Dès les premières lignes d'un incipit fulminant, j'ai senti la puissance de ce roman, fresque sociale, familiale et historique dont le souffle romanesque m'a irrésistiblement emportée vers la région italienne des Marches et plus précisément le village de Serra de' Conti, sans jamais retomber.

Comme dans un conte, on suit la famille des Ceresa, misérable et surtout marquée par des secrets et une malédiction. « On racontait que les corbeaux mangeaient à leur table » tant les enfants meurent les uns après les autres, progéniture malheureuse d'un père boulanger violent et d'une mère perdant la vue, à moitié folle de dévoterie. le pivot central du roman est le duo formé par deux enfants survivants, Lupo et Nicola, deux frères polaires aussi opposés et complémentaires que le yin et le yang ou que le nadir et le zénith, liés de façon viscérale bien au-delà des liens du sang.

Un des grands bonheurs de ce roman, c'est son écriture. La prose de Giulia Caminito oscille entre poésie, lyrisme et néoréalisme, dans un style presque ancien sans pour autant paraître apprêté et artificiel. Au contraire, les dialogues étincellent d'une vivacité à la spontanéité presque contemporaine. L'auteure excellent aussi bien à inscrire son roman dans le fleuve des événements ( luttes paysannes contre les grands propriétaires terriens, montée de l'anarchisme, semaine rouge d'Ancône, Grande guerre, grippe espagnole ) qu'à l'habiter de personnages inoubliables tout en rendant hommage à la beauté austère de la nature des Marches.

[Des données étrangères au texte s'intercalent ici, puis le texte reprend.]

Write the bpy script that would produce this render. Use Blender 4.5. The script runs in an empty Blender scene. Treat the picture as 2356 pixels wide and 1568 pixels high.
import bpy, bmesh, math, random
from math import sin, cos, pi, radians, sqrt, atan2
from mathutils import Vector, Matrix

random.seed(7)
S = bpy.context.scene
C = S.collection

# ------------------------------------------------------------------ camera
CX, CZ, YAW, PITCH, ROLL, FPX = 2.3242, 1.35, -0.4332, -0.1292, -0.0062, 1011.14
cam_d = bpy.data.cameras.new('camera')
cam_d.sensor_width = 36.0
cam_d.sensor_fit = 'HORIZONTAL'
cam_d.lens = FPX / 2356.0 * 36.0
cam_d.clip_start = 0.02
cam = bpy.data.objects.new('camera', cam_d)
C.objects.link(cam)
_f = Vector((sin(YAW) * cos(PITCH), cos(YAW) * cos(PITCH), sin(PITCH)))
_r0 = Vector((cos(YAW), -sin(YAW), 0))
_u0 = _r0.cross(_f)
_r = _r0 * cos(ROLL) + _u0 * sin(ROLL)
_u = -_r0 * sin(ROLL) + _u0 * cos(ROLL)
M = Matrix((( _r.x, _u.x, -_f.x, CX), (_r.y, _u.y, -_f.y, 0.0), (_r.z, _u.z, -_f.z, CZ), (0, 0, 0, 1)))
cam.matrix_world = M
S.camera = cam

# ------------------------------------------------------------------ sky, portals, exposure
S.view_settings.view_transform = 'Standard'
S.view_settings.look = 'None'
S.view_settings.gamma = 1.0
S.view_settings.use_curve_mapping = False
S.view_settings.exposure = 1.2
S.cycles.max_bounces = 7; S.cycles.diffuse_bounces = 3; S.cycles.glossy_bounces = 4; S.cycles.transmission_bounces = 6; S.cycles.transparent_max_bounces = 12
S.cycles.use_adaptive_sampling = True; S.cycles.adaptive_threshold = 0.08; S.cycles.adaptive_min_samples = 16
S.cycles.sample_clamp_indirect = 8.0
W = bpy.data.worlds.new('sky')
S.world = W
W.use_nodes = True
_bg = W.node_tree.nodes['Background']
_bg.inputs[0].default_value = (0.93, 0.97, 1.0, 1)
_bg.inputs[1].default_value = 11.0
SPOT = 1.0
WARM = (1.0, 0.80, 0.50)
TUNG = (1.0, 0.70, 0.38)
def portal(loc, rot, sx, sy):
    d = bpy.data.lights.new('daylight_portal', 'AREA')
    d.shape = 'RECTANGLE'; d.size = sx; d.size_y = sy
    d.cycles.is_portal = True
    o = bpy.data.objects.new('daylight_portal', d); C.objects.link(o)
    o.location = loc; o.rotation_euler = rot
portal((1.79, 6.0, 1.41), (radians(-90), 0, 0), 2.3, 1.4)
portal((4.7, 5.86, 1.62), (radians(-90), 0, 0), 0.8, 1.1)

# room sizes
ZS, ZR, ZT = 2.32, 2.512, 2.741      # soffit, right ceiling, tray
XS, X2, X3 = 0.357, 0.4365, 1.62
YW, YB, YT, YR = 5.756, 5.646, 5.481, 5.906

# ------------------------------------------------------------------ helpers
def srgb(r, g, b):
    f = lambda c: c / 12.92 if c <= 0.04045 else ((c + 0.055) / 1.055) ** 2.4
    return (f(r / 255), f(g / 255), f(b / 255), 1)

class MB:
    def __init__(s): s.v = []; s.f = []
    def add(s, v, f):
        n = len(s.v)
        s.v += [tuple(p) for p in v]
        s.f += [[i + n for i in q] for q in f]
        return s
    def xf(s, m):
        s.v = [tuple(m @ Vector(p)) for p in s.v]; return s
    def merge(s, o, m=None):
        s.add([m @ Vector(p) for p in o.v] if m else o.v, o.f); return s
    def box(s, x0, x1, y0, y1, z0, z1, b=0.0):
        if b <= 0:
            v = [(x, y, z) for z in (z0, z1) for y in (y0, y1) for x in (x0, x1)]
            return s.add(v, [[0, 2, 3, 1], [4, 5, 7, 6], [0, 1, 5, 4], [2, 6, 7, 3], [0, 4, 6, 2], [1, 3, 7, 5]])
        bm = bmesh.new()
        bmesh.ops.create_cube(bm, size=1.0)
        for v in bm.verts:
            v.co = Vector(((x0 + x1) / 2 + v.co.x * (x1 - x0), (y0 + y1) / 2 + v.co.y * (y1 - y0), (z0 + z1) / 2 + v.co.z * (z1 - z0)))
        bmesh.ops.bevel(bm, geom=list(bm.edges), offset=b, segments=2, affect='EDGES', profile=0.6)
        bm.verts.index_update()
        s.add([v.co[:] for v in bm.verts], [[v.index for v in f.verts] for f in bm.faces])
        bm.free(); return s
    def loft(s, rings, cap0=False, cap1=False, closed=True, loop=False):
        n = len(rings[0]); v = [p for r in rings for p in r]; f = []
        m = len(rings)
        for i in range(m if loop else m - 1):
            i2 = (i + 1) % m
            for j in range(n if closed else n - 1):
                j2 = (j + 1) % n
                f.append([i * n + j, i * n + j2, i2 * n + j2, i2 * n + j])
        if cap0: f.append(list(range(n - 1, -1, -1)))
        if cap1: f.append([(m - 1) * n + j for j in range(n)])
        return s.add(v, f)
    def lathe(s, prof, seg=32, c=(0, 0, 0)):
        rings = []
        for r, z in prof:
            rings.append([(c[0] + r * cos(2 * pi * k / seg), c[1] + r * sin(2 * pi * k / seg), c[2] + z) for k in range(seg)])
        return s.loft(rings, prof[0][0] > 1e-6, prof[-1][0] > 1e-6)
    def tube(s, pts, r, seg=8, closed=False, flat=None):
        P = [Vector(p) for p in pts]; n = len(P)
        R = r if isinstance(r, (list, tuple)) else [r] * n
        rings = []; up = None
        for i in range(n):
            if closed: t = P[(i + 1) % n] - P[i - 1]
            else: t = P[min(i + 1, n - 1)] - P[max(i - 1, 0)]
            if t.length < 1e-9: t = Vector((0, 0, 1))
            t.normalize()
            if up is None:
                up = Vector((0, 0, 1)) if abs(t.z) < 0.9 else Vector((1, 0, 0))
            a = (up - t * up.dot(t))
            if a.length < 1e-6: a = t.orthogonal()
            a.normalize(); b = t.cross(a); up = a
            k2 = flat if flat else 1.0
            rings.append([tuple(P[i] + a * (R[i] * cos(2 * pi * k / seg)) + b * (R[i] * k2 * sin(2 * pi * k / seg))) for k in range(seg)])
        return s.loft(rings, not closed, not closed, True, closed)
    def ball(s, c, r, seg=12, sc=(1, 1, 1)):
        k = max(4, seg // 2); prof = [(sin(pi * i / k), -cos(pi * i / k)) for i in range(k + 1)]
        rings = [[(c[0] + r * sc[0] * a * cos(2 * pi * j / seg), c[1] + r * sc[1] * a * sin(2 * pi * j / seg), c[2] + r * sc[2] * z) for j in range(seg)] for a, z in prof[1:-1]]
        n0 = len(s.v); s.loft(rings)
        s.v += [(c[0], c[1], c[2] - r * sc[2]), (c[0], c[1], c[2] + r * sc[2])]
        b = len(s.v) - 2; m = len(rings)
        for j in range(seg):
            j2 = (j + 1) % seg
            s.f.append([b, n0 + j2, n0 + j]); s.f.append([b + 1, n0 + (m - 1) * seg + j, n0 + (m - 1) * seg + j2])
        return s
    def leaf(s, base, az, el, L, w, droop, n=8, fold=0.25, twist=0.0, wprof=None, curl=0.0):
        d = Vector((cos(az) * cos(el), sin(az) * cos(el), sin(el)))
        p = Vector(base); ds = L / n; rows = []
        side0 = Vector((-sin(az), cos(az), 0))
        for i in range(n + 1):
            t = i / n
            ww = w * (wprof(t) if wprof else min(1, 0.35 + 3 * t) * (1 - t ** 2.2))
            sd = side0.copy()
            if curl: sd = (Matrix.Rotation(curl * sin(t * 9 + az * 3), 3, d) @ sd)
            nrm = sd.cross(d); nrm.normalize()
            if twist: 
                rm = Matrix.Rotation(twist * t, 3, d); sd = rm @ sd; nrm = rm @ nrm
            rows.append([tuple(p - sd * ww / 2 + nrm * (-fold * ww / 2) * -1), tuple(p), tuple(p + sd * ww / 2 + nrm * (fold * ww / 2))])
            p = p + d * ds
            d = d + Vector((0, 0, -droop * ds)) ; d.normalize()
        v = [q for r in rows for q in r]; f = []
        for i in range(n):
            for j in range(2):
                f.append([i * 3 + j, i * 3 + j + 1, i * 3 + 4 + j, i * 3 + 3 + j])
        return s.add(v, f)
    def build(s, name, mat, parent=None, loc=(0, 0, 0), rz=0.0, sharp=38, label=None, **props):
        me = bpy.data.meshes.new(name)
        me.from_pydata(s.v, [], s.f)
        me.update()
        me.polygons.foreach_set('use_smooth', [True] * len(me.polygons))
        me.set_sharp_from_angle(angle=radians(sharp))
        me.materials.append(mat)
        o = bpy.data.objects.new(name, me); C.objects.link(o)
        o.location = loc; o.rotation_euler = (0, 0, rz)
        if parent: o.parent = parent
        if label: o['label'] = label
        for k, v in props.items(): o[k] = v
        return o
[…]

Tous les personnages, même les plus secondaires existent, tous ont leur voix, même ceux qui ne traversent que quelques pages. Denses et magnifiquement caractérisés, ils nous prennent par la main pour ne plus nous quitter. Lupo, le frère rebelle animé par la flamme de la révolte ; Clara, la charismatique soeur noire du monastère de Serra de' Conti ( personnage inspiré de la Moretta, moniale clarisse d'origine soudanaise au parcours atypique, enlevée enfant, vendue comme esclave pour se finir abbesse mélomane ) ; et Nicola, sans doute le plus beau personnage car celui qui se métamorphose, lui qui était ainsi présentait : « On l'appelait l'enfant mie de pain parce qu'il était le fils du boulanger et qu'il était faible, il n'avait pas de croûte, laissé à l'air libre il moisirait, bon ni pour la soupe ou le pancotto, ni pour nourrir les poules ».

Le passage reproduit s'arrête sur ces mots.